Hardly the backdrop Prof. Ncube would have chosen to preamble his second budget on Thursday November 15 as he seeks to restore confidence in the economy.

Having declared austerity measures that have stoked unrest in the civil service over, Prof, Ncube will be looking to bolster service delivery including by doctors who have been on strike since September demanding their salaries be pegged to US dollars.

A morale boosting thirteenth cheque for public servants is among items affected by the cash crunch as it will be paid in three instalments from this month. Previously it was paid lump sum.
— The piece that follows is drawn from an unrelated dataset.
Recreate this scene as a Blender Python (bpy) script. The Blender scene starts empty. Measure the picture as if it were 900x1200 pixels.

The 2020 budget will be capped at ZW$28.5 billion ($1.8 billion), adjustable upwards by 30 per cent to factor in inflation, meaning generating revenue rather than directing spending will be his key task.
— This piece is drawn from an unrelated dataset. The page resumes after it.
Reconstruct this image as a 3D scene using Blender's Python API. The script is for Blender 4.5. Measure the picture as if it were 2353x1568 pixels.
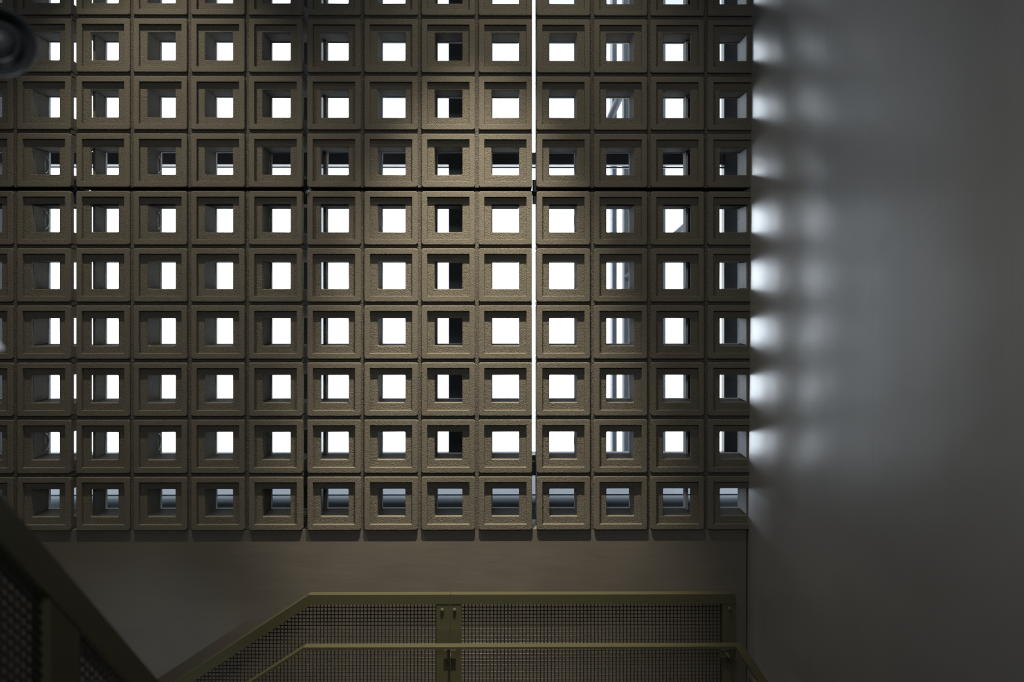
import bpy, bmesh, math, random
from mathutils import Vector, Matrix

# ------------------------------------------------------------------ scene
scene = bpy.context.scene
C = scene.collection
for o in list(bpy.data.objects):
    bpy.data.objects.remove(o, do_unlink=True)

# ------------------------------------------------------------------ camera
EYE = 2.05                       # camera height above the landing
FPX = 1971.0                     # focal length in pixels of a 2353 wide frame
YAW = math.radians(0.335)        # the camera looks a hair to the right of square-on
HOR = 672.0                      # the horizon's row in the photograph
cam_d = bpy.data.cameras.new('camera')
cam_d.sensor_width = 36.0
cam_d.lens = FPX / 2353.0 * 36.0
cam_d.shift_y = -(784.0 - HOR) / 2353.0
cam_d.clip_start = 0.05
cam_d.clip_end = 100
cam_d.dof.use_dof = True
cam_d.dof.focus_distance = 3.0
cam_d.dof.aperture_fstop = 3.2
cam = bpy.data.objects.new('camera', cam_d)
C.objects.link(cam)
cam.location = (0, 0, EYE)
cam.rotation_euler = (math.pi / 2, 0, -YAW)
scene.camera = cam

# ------------------------------------------------------------------ colour and exposure
scene.view_settings.view_transform = 'Standard'
scene.view_settings.look = 'None'
scene.view_settings.gamma = 1.0
scene.view_settings.use_curve_mapping = False
scene.view_settings.exposure = 0.0
try:
    scene.cycles.use_denoising = True
    scene.cycles.max_bounces = 6
    scene.cycles.diffuse_bounces = 4
    scene.cycles.caustics_reflective = False
    scene.cycles.caustics_refractive = False
    scene.cycles.sample_clamp_indirect = 4.0
except Exception:
    pass

# ------------------------------------------------------------------ daylight
world = bpy.data.worlds.new('overcast_sky')
scene.world = world
world.use_nodes = True
wn, wl = world.node_tree.nodes, world.node_tree.links
wn.clear()
w_out = wn.new('ShaderNodeOutputWorld')
w_bg = wn.new('ShaderNodeBackground')
w_tc = wn.new('ShaderNodeTexCoord')
w_sep = wn.new('ShaderNodeSeparateXYZ')
wl.new(w_tc.outputs['Generated'], w_sep.inputs[0])


def w_math(op, a, b_):
    n = wn.new('ShaderNodeMath')
    n.operation = op
    for i, v in enumerate((a, b_)):
        if isinstance(v, (int, float)):
            n.inputs[i].default_value = v
        else:
            wl.new(v, n.inputs[i])
    return n.outputs[0]


# the hazy bright band of the sky sits low and to the left; it dulls upwards and to the right
w_t = w_math('ADD', w_sep.outputs['Z'], w_math('MULTIPLY', w_sep.outputs['X'], 0.28))
w_map = wn.new('ShaderNodeMapRange')
w_map.inputs['From Min'].default_value = -1
w_map.inputs['From Max'].default_value = 1
wl.new(w_t, w_map.inputs['Value'])
w_ramp = wn.new('ShaderNodeValToRGB')
wl.new(w_map.outputs[0], w_ramp.inputs[0])
e = w_ramp.color_ramp.elements
SKY = (0.86, 0.92, 1.0)
e[0].position = 0.20; e[0].color = (0.10, 0.11, 0.12, 1)
e[1].position = 0.86; e[1].color = (0.46, 0.49, 0.53, 1)
for p_, k_ in ((0.38, 0.75), (0.47, 1.0), (0.55, 0.85), (0.62, 0.30), (0.68, 0.17), (0.73, 0.18)):
    m = e.new(p_)
    m.color = (SKY[0] * k_, SKY[1] * k_, SKY[2] * k_, 1)
wl.new(w_ramp.outputs[0], w_bg.inputs['Color'])
w_bg.inputs['Strength'].default_value = 7.0
wl.new(w_bg.outputs[0], w_out.inputs[0])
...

That will require consolidating the reforms as a foundation to creating jobs and bolstering private sector confidence to attract new investments.

He does not expect a quick fix saying the Zimbabwe dollar, for instance, will take at least two years to stabilise.

"We have to make sure that the domestic currency can return value, is very stable. That will build confidence and then markets will move away from US dollar pricing. Usually that takes two years or so,” he said.

Zimbabwe ended a decade of dollarisation in June and re-mtroduced its own currency, spawned runaway inflation.

Queues at banks are getting longer as Zimbabwean's seek to secure the $300 weekly withdrawal limit, a pittance given that a loaf of bread (500 grams) costs between $1 and $1.60.

The country's economic growth is projected at sub-zero rates following a severe drought and a catastrophic cyclone that killed hundreds and destroyed infrastructure in the eastern part of the country.

“The best we can hope for is a stable exchange rate but there is not much to show that will happen,” said John Robertson, an economist.

Zimbabwe Congress of Trade Unions secretary general Japhet Moyo, however, sees wrong priorities and fiscal indiscipline as the key risks to the success of the Finance Minister's plans.

"As usual, I foresee the priorities being the security sectors and few resources going to social services and infrastructure. Most ministries will overspend and fail to account for their expenditures,” said Moyo.

A pre-budget document seen by Africa Review bears out these fears with the army and the police poised to get the lion's share of the budget.

Prof. Ncube has defended this saying happy barracks and law enforcement quarters are key to peace and stability.

"On the security cluster, a decent three meals a day, a decent uniform and liveable housing are essential. We want to deal with that," Prof. Ncube said.

Defence minister Oppah Muchinguri-Kashiri said at a recent pre-budget seminar that the country's soldiers were ill equipped and frequently run out of rations to an extent that they cannot host exchange programmes with their peers.

Despite the pre-budget brief getting input from Parliament and industry, there have been suspicions that President Mnangagwa is rewarding the military which was instrumental in bringing him to power.

Army commander Constantino Chiwenga, who led the coup against Mugabe over the economic collapse, is now one of the vice presidents while a number of generals are ministers or top bureaucrats.

“I know the issues well," Prof. Ncube said of the competing resource needs.

Zimbabweans pray he strikes a fine balance on Thursday, especially between political expediency and the immediate needs of the country's 16 million people.